Daniel Pittman

Steve Geinitz

Shaun T. Schafer

Shaun T. Schafer is the associate vice president of curriculum, academic effectiveness and policy development in the Department of Academic Affairs at the Metropolitan State University of Denver. Schafer is also professor in the Journalism and Media Production Department. His areas of expertise include media law, media ethics, free press, curriculum policies and artificial intelligence in academic settings.

Mohammad Valipour

Richard C. Mac Namee

Richard Mac Namee is the director of the Cybersecurity Center at Metropolitan State University of Denver. His areas of expertise include counterterrorism, counterinsurgency, intelligence operations, covert operations, nuclear security and cybersecurity. He currently teaches Cybersecurity Capstone for senior students.
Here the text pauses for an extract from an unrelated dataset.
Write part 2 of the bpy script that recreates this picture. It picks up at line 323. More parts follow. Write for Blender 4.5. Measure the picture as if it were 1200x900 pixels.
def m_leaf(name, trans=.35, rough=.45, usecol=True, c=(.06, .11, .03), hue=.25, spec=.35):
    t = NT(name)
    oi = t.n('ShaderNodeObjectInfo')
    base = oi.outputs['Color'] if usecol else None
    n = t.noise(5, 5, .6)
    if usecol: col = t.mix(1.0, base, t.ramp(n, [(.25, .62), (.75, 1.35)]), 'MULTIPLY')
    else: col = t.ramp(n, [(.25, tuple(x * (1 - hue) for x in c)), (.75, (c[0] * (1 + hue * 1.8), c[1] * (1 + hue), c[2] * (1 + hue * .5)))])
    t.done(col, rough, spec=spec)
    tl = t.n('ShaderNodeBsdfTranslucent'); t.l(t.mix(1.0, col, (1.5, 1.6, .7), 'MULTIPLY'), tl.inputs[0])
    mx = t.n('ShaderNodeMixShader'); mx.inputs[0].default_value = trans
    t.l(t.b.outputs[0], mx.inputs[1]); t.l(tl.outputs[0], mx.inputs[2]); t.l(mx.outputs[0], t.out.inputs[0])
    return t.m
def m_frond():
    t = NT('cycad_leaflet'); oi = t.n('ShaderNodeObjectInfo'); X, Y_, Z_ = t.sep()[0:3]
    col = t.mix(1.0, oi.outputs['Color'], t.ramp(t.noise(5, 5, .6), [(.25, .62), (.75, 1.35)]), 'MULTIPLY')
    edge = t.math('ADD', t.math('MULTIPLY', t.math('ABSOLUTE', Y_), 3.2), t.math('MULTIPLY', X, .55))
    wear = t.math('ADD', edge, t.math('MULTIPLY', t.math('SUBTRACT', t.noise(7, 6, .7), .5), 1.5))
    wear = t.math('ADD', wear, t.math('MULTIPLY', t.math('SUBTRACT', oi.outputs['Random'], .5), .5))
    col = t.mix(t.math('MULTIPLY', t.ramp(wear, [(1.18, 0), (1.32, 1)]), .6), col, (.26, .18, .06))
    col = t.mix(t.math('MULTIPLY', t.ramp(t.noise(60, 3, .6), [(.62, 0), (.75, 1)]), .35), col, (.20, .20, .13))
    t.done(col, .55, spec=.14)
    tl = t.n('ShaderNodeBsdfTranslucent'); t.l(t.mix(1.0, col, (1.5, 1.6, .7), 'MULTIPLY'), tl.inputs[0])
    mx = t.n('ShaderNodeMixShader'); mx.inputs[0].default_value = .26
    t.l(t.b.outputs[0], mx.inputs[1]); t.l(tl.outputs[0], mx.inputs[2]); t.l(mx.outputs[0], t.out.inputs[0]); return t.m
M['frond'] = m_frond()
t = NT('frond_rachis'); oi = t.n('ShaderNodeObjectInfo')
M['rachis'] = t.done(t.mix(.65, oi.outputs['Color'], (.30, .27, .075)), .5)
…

Prior to joining MSU Denver, Mac Namee worked as a British Army officer, whose service included the Household Division’s Scots Guards and being an operator and commander in the United Kingdom’s Special Forces. His service required him to deploy to numerous locations throughout the world commanding operations conducted in the interests of national security, including being seconded to the U.K.’s Security Service (MI5).

Following a recall to military service as a Special Operations commander from 2009 to 2011 as part of the U.S. surge into Afghanistan, Mac Namee was recruited by a Tier One research university in the U.S. and appointed as a professor of the Practice at the Bush School of Government and Public Service. There, he delivered graduate-level classes in Counter-Terrorism, Intelligence Operations and Covert Operations, as well as Technical and Cybersecurity Operations. Mac Namee returned to private practice in September 2018 to deliver Counter-U.A.S. technologies into Thailand as well as Artificial Intelligence Cybersolutions for a large Mexican bank.

Since retiring from the military, Mac Namee has successfully established and led several profitable commercial enterprises in the private sector in the fields of business intelligence, security and risk. He was awarded the Queen’s Commendation for Valuable Service for his services with Special Operations. He is the author of “The 5W’s of Terrorism,” which was published in the 5th International Symposium and Seminar on Global Nuclear Human Resource Development for Safety, Security and Safeguards in 2016.

Steve Beaty

Steve Beaty, Ph.D., has an extensive background in both the theoretic and pragmatic aspects of computers and networks. He wrote compilers at Cray Computer, managed a large group of developers and was a software test architect at Hewlett-Packard. He was also the security team lead at the National Center for Atmospheric Research in Boulder.

At Metropolitan State University of Denver, Beaty is currently a professor of Computer Science and has served as chair of the Mathematical and Computer Sciences Department and interim vice-president for Information Technology. He works on a number of open-source projects, consults with a variety of businesses and interviews regularly with the media.